Speaking on behalf of the Kochs, Charles Koch said that he contacted the N.R.A.’s executive director, Wayne LaPierre, with the timeshare proposal “so that we could all get the maximum enjoyment out of owning Paul.”

The arrangement is intended to minimize conflicts between the Kochs and the gun group that have arisen in the past when both co-owners have wanted to use Ryan at the same time, Koch said.

“I said to Wayne, ‘This is craziness,’ ” he said. “ ‘Let’s work something out where you get Paul half the year, and we’ll take him the other half.’ ”

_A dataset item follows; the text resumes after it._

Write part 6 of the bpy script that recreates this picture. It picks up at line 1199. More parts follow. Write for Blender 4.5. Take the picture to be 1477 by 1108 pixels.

Under the timeshare deal, the Kochs will have the exclusive use of Ryan during the months when tax cuts and environmental deregulation are put to a vote, while the N.R.A. will have him for the months when gun legislation is to be defeated.

Additionally, each co-owner is responsible for insuring that Ryan is well maintained and in good condition when the other’s period of using him commences.

Koch indicated that, if the timeshare agreement is a success, the two parties are likely to work out a similar deal for their longtime joint ownership of Senate Majority Leader Mitch McConnell.”

So, what’s a self-respecting country to do? The answer is actually pretty obvious. Stop putting Republicans in elective office. No, that won’t cure all the country’s ills; indeed, just repairing the damage already done by this Administration could take decades.

But, at least we’ll have some folks in office who are working for the common good and trying to solve the nation’s and the world’s problems (yes, amazingly, they are interrelated) rather than actively making them worse every day. And, that would be a start!